В качестве экзистирующего человек несет на себе вот-бытие, поскольку делает "Вот" как просвет Бытия своей "заботой". А вот-бытие существует как "брошенное": "Оно коренится в броске Бытия как посылающе-судьбоносного".

Да, нелегко было подбирать слова для того, что было невыразимо, непривычно: ощущение распростертости над Бездной, преодоление извечного стремления заполнять эту Бездну. Не заполнять изначальную Пустоту никчемным, подчиняя ему себя из страха перед свободой парения – без опор и страховки.
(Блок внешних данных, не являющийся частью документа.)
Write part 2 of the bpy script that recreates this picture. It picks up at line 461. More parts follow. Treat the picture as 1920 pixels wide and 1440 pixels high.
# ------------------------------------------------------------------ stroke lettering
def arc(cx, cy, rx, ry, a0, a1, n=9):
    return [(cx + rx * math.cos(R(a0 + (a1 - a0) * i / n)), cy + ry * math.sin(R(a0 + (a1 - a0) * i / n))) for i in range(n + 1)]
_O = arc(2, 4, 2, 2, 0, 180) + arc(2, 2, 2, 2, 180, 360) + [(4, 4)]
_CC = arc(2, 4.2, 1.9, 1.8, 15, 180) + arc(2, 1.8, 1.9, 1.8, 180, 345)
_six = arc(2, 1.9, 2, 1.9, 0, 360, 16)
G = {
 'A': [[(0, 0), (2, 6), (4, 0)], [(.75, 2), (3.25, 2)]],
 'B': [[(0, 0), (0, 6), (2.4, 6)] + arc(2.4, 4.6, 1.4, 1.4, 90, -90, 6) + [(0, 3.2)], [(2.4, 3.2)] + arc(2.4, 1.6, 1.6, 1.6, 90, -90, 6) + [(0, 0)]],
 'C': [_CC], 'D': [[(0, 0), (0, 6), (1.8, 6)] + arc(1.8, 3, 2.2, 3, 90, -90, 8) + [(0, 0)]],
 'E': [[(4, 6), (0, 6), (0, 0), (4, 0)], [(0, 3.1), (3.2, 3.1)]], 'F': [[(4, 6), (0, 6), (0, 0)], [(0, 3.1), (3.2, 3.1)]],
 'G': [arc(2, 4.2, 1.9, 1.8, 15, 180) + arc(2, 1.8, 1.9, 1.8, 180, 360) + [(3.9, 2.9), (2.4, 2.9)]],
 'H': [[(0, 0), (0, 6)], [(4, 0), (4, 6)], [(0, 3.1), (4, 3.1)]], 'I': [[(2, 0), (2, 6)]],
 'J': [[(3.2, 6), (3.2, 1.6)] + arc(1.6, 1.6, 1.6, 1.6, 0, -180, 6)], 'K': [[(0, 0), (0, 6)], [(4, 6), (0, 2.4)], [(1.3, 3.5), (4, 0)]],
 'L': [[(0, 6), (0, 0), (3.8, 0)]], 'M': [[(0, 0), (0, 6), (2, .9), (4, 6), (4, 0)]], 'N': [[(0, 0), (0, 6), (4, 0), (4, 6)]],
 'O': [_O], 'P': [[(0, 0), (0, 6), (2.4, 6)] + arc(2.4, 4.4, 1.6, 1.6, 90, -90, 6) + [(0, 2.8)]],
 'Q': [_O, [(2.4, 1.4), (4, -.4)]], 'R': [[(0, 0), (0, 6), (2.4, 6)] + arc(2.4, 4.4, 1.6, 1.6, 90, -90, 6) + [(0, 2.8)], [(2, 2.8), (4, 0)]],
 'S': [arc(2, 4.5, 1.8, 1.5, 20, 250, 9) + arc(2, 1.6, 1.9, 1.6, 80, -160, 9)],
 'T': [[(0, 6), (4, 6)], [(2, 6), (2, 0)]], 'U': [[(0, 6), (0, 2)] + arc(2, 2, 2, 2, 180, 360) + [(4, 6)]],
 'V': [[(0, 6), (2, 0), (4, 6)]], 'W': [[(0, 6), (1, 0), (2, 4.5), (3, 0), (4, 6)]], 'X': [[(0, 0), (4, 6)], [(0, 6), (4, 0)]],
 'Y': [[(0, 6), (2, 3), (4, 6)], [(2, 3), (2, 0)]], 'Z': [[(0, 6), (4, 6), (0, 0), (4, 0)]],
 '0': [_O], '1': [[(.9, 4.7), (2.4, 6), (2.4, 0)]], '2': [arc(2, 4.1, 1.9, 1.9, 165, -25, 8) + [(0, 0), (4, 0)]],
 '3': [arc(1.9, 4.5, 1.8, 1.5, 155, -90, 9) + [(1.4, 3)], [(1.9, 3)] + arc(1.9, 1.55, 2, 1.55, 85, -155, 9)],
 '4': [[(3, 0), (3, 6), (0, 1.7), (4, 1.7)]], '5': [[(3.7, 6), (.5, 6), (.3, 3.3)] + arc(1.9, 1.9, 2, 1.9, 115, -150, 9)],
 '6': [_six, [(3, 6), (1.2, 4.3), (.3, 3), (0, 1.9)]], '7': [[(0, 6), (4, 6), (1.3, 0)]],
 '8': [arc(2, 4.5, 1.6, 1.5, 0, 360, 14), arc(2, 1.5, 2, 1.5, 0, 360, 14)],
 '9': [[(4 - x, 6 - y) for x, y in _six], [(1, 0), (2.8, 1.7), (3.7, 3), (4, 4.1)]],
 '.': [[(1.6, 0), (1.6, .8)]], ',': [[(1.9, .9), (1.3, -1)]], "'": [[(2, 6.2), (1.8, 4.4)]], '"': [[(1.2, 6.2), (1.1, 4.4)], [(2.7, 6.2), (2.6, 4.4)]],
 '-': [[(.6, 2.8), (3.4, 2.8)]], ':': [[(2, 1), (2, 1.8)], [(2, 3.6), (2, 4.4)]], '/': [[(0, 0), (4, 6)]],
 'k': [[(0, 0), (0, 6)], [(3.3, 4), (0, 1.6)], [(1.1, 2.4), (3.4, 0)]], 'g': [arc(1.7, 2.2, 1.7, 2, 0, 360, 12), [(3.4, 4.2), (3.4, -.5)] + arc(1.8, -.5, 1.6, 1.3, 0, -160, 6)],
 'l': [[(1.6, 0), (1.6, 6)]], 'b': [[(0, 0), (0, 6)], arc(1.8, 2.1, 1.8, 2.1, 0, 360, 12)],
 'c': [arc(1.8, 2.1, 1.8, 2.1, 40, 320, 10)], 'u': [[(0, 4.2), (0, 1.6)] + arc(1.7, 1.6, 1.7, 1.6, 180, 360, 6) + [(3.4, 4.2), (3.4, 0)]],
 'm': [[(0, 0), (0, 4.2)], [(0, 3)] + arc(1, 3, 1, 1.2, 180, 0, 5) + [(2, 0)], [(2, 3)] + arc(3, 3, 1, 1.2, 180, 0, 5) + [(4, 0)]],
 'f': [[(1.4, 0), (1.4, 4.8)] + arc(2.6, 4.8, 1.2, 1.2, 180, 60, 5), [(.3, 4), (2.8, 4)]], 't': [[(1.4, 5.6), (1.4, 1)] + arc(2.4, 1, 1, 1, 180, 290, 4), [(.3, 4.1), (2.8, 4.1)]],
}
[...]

Для этого нужно было уверовать в себя, истинного, потаенного. Но Хайдеггер знает – человек способен повернуться к Истине бытия, ибо существо человека Больше, чем он сам – существо не "господин сущего", а "пастух бытия".

Переступив порог Небытия, воссоединив Единое – через Любовь и доверие, – Хайдеггер вернул человеку Надежду. Оставляя человека "наедине с Ничто", дал ощутить вкус Свободы. Он и сам говорит:

"Не стараниями ли о человеке движима эта наша требовательность к человеческому существу, эта попытка подготовить человека к требованиям бытия? На что же еще направлена "забота", как не на возвращение человека к его существу? Какой тут еще другой смысл, кроме возвращения человеку (homo) человечности (humanitas)?" [153].

Этим все сказано!

Если Одно распадается на Два, исчезает и Логос и Дао. Они уходят, покидают отпавшее от Истины Бытие, и человек начинает чувствовать себя ненужным, покинутым и бездомным. Но Логос и Дао имманентны миру и, значит, не могут не Быть. "Хотя этот логос существует вечно, недоступен он пониманию людей ни раньше, чем они услышат его, ни тогда, когда впервые коснется он их слуха"; "Хотя логос присущ всем, большинство живет так, словно (каждый) имеет свое особое разумение". Но со времен Гераклита много воды утекло. Пришло" время услышать зов Бытия – "бытие требует человека". Этого требует и наше истовое время, которое на исходе [154].